Abstract

This paper presents novel ac-dc power factor correction (PFC) power conversion architecture for single-phase grid interface. The proposed architecture has significant advantages for achieving high efficiency, good power factor, and converter miniaturization, especially in low-to-medium power applications.

The architecture enables twice-line-frequency energy to be buffered at high voltage with a large voltage swing, enabling reduction in the energy buffer capacitor size, and elimination of electrolytic capacitors. While this architecture can be beneficial with a variety of converter topologies, it is especially suited for system miniaturization by enabling designs that operate at high frequency (HF, 3 – 30 MHz).

Moreover, we introduce circuit implementations that provide efficient operation in this range.
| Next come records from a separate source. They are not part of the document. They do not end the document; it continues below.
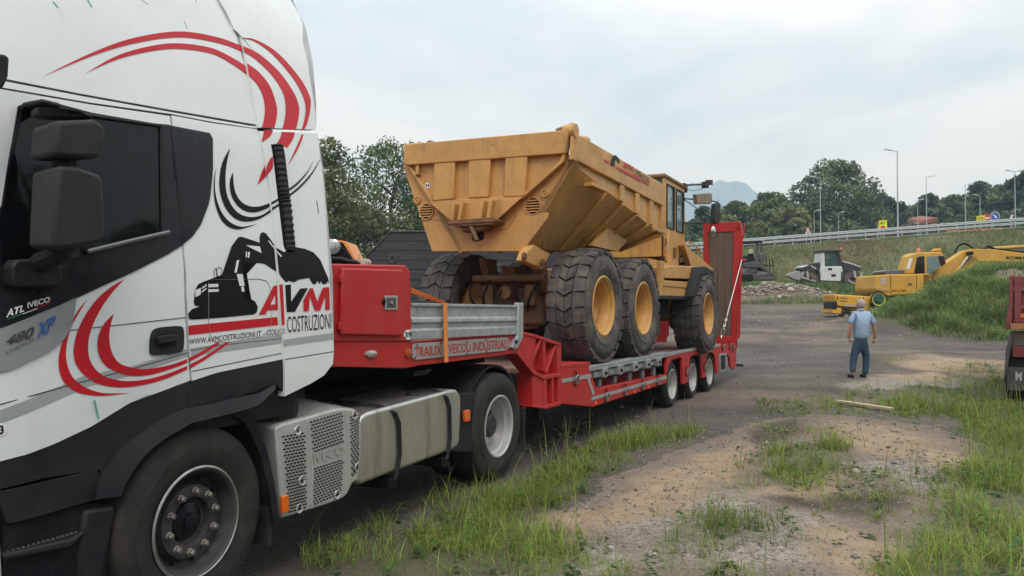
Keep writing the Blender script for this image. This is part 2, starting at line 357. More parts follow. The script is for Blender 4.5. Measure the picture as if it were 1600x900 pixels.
# windows and black areas
blk = Z1('85,490 150,465 235,470 430,522 710,570 785,577') + ZP('271,263 281,330 287,382') + Z2('770,292 600,378 470,437 355,492 220,545 60,610 0,632') + ZP('-50,540 -30,400 3,320 14,250')
panel('door_frame', blk, 0.006, 0.006, BLACKG, door)
q = Z1('788,580 970,615 985,640 986,780 975,900') + Z2('965,60 930,150 890,207 846,243') + ZP('275,260')
panel('quarter_window', q, 0.006, 0.006, BLACKG)
panel('window', Z1('108,505 400,535 738,588') + Z2('748,180 420,272 200,330 10,380') + ZP('0,345 14,270'), 0.012, 0.004, GLASS, door)
fm = MB()
wpts = [TR.s_(a, b, cabf, 0.018) for a, b in Z1('100,500 400,532 745,585') + Z2('752,182')]
fm.tube(wpts, 0.010, 6)
fm.build('window_seal', BLACKP, door)
MB().tube([TR.s_(a, b, cabf, 0.022) for a, b in Z2('405,276 600,228 782,186')], 0.012, 6).build('window_strip', mat('grey_trim', (0.16, 0.16, 0.16), 0.35, 0.3), door)
# badge, door text
panel('badge_plate', Z2('0,640 200,560 355,488 345,560 335,615 300,680 230,737 120,790 50,822 0,835'), 0.010, 0.008, mat('badge_grey', (0.30, 0.31, 0.32), 0.35, 0.3), door)
sol = on_cab(0.016)
lettering('lettering', '480', [Z2('24,712')[0], Z2('160,672')[0], Z2('158,620')[0], Z2('30,672')[0]], sol, mat('badge_dark', (0.10, 0.10, 0.11), 0.3, 0.6), door, 0.02, 0.3)
lettering('lettering', 'XP', [Z2('170,680')[0], Z2('245,640')[0], Z2('262,568')[0], Z2('172,610')[0]], sol, BLUED, door, 0.03, 0.2)
lettering('lettering', 'STRALIS', [Z2('28,755')[0], Z2('160,685')[0], Z2('160,672')[0], Z2('28,738')[0]], sol, mat('badge_dark2', (0.16, 0.16, 0.17), 0.3, 0.6), door)
sol = on_cab(0.011)
lettering('lettering', 'ATL', [Z2('28,582')[0], Z2('112,552')[0], Z2('115,520')[0], Z2('30,545')[0]], sol, WHITED, door, 0.03, 0.15)
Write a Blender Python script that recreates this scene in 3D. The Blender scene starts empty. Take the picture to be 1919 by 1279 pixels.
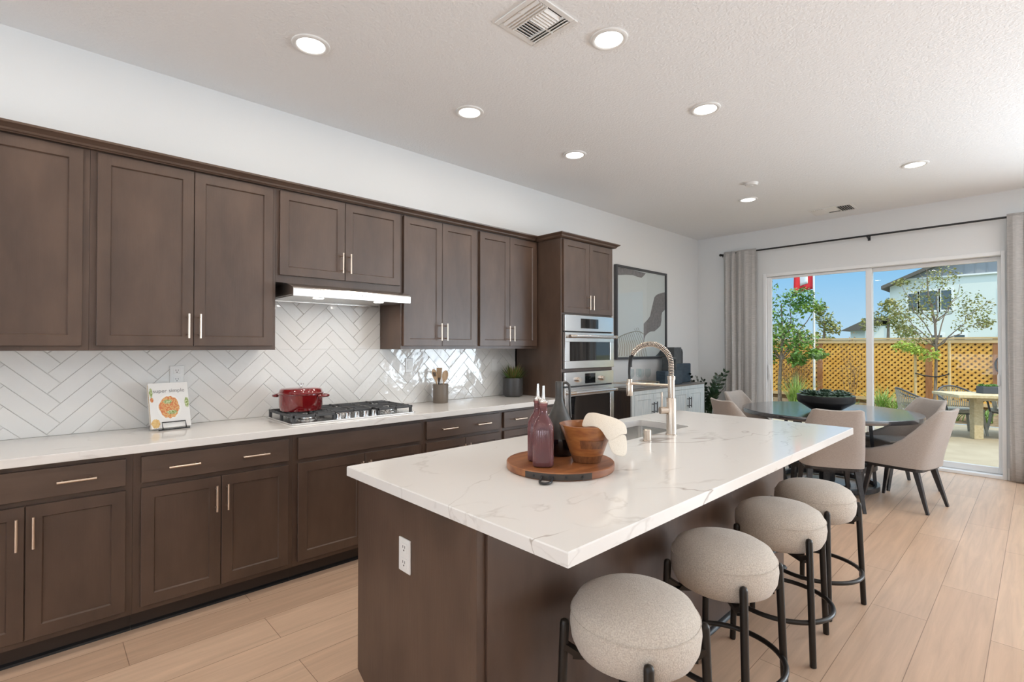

The proposed approach is demonstrated for an LED driver converter operating at a (variable) HF switching frequency (3 – 10 MHz) from 120Vac, and supplying a 35Vdc output at up to 30W. The prototype converter achieves high efficiency (92 %) and power factor (0.89), and maintains good performance over a wide load range. Owing to architecture and HF operation, the prototype achieves a high ‘box’ power density of 50W/ in3 (‘displacement’ power density of 130W/ in3), with miniaturized inductors, ceramic energy buffer capacitors, and a small-volume EMI filter.